Thursday, December 14, 2006

Moneyball is a text.

At Salon, Malcolm Gladwell talks about his favorite book of the year:
My favorite book of the year was Michael Lewis' "The Blind Side," his story about a young football player from the slums of Memphis, Tenn., who is adopted by a wealthy, white, evangelical family. Lewis has a made a habit of writing about sports recently -- first baseball in "Moneyball" and now American football in "The Blind Side." But as was the case with "Moneyball," sports is really only a subtext for a much more meaningful examination of discrimination and class and race. I wept at the end of "The Blind Side," which I have not done at the end of a work of nonfiction for a very long time.
I read Moneyball. I do not remember the parts where sports was "a subtext for a much more meaningful examination of discrimination and class and race." To my recollection, sports was the text -- if I could quote the movie Barcelona here, I would, but consider it quoted -- and there wasn't much in there about discrimination and class and race, even in the subtext. Unless you used a really, really powerful microscope to look down below the text. Did I not read the book very well?

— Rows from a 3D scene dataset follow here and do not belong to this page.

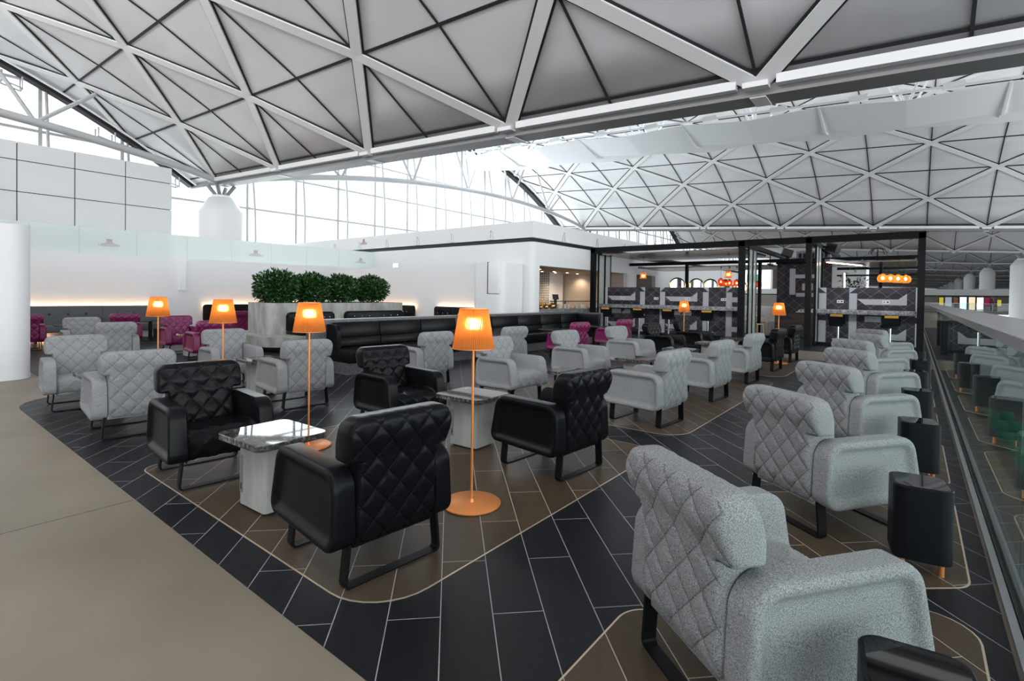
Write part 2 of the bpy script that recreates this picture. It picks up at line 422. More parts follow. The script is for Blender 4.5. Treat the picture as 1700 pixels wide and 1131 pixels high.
def rpoly(pts, r, n=6):
    """polygon with rounded corners (r a number or one per corner), counter-clockwise"""
    out = []; k = len(pts)
    for i in range(k):
        p0 = Vector(pts[i - 1]); p = Vector(pts[i]); p2 = Vector(pts[(i + 1) % k])
        rr = r[i] if isinstance(r, (list, tuple)) else r
        if rr <= 0: out.append((p.x, p.y)); continue
        a = (p0 - p).normalized(); b = (p2 - p).normalized()
        ang = a.angle(b); t = min(rr / math.tan(ang / 2), (p0 - p).length * 0.49, (p2 - p).length * 0.49)
        rr = t * math.tan(ang / 2)
        c = p + (a + b).normalized() * (rr / math.sin(ang / 2))
        s0 = p + a * t - c; s1 = p + b * t - c
        a0 = math.atan2(s0.y, s0.x); a1 = math.atan2(s1.y, s1.x); da = (a1 - a0 + PI) % (2 * PI) - PI
        for q in range(n + 1):
            w = a0 + da * q / n; out.append((c.x + rr * math.cos(w), c.y + rr * math.sin(w)))
    return out
def rrect(x0, x1, y0, y1, r, n=6): return rpoly([(x0, y0), (x1, y0), (x1, y1), (x0, y1)], r, n)
def inset(pts, d):
    n = len(pts); out = []
    for i in range(n):
        p0 = Vector(pts[i - 1]); p1 = Vector(pts[i]); p2 = Vector(pts[(i + 1) % n])
        e = (p2 - p0).normalized(); out.append((p1.x - e.y * d, p1.y + e.x * d))
    return out
# ================================================================== SETTING: floors
struct(MB().bx(-34, 0.62, -26, 95, -0.30, 0).obj('floor', 'beige', smooth=0), 'polished beige concrete floor of the lounge', 'floor')
struct(MB().bx(-4.053, -4.047, -6, 1.11, 0, 0.0008).obj('trim_1', 'joint', smooth=0))
field = rpoly([(0.335, 1.12), (0.335, 13.4), (-17.9, 13.4), (-17.9, 1.72), (-10.5, 1.72), (-10.5, 2.9), (-8.85, 2.9), (-8.85, 1.12)],
              [0, 0, 0, 0, 0, 0, 0.3, 0.75])
struct(MB().prism(field, 0.0, 0.003).obj('floor', 'dark_tile', smooth=0), 'dark slate plank tiles laid on the diagonal', 'floor')
struct(MB().bx(-9.7, 0.335, 15.7, 34, 0.0, 0.003).obj('floor', 'dark_tile', smooth=0), 'dark plank tiles under the bar', 'floor')
def inlay(pts, r, label):
    p = rpoly(pts, r, 8)
    o = struct(MB().prism(inset(p, 0.009), 0.0035, 0.006).obj('floor', 'brown_tile', smooth=0), label, 'floor')
    MB().prism(p, 0.003, 0.0048).obj('edge_trim', 'gold', o, smooth=0)
def rectp(x0, x1, y0, y1): return [(x0, y0), (x1, y0), (x1, y1), (x0, y1)]
inlay(rectp(-4.74, -1.78, 1.335, 4.5), [0.14, 0.32, 0.3, 0.3], 'brown wood-look tile inlay under the black armchairs')
inlay(rectp(-4.74, -1.78, 5.0, 9.45), [0.3, 0.3, 0.3, 0.3], 'brown tile inlay under the middle grey armchairs')
inlay(rectp(-4.74, -1.78, 10.0, 13.2), [0.3, 0.3, 0.3, 0.3], 'brown tile inlay near the bar')
for k in range(-1, 7):
    y = 1.55 + 1.78 * k
    inlay([(-0.985, y - 1.05), (0.25, y), (0.25, y + 1.6), (-0.985, y + 0.55)], 0.16, 'slanted brown tile inlay beside the glass balustrade')
struct(MB().bx(0.62, 40, -26, 95, -5.8, -5.5).obj('floor', 'conc_floor', smooth=0), 'lower gate hall floor', 'floor')
struct(MB().bx(-30, 47, 95, 530, -0.4, 0).obj('floor', 'conc_floor', smooth=0), 'far concourse floor', 'floor')
struct(MB().bx(0.5, 0.72, -26, 95, -0.9, -0.02).obj('trim_1', 'dark', smooth=0))

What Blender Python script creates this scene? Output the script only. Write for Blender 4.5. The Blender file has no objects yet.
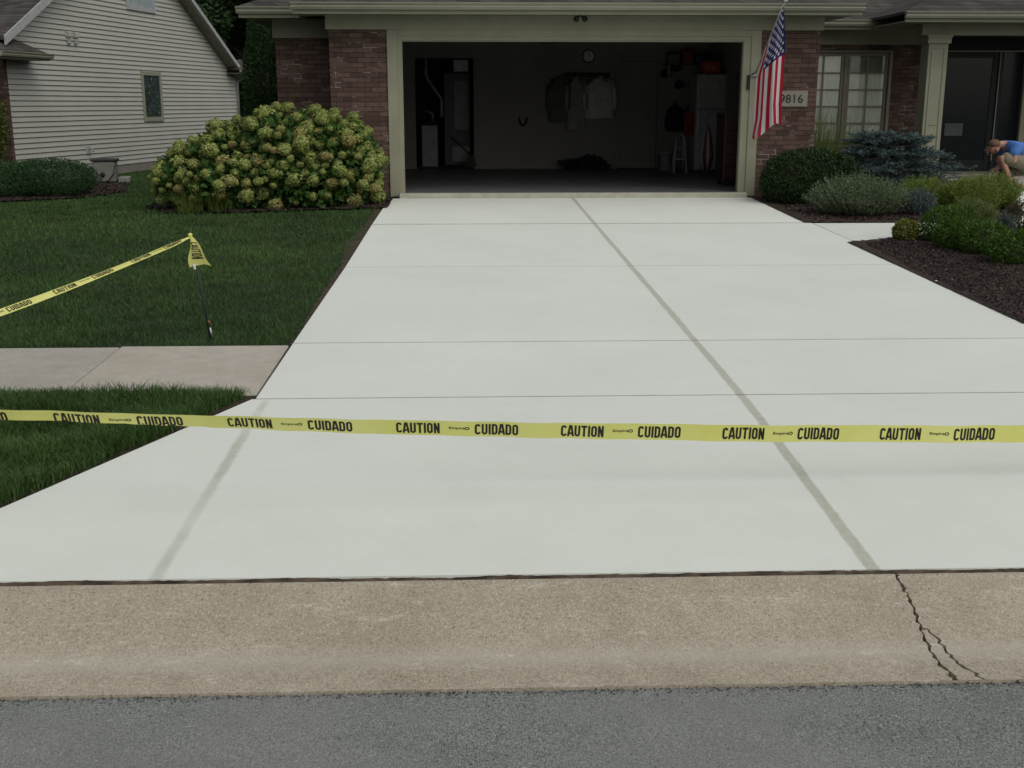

I'm still looking for a way to work Tabitha Soren into this post.

Comments:
Sports in Moneyball wasn't "really only" a subtext for those issues, but they did arise (well, not race, so much). Lewis focused on the oddball players whom Billy Beane acquired to improve his team, the castoffs and weirdos like Scott Hatteberg and Chad Bradford. Arguably the underclass of Major League baseball, discriminated against because they were injured or didn't "play the right way".

But that's only one facet of the book, and race wasn't really an issue in it.

For a book in which discrimination and class and race are more in the forefront, the book Gladwell wants is Jim Bouton's Ball Four.
 
"[A]s was the case with...really only" is verbiage that warns us the assertion isn't exactly true, or true in the specifics. Ditto for "subtext," which also signals speculation and the possibility that others might interpret the text differently. It leaves open the possibility also that you'd need to have come to the book with experiences and views that Gladwell has but you and many others don't, but that he could convert you to his reading if he elaborated. He's boldly hypothesizing that his opinion is worth something to you without elaboration, and that if it makes you itch for more, you'll read what he's published about Money Ball (didn't he wrote something related in the New Yorker?). Maybe he's boldly hypothesizing that you haven't read Money Ball, so that you will put down this Salon article with as much faith in his opinion as when you started.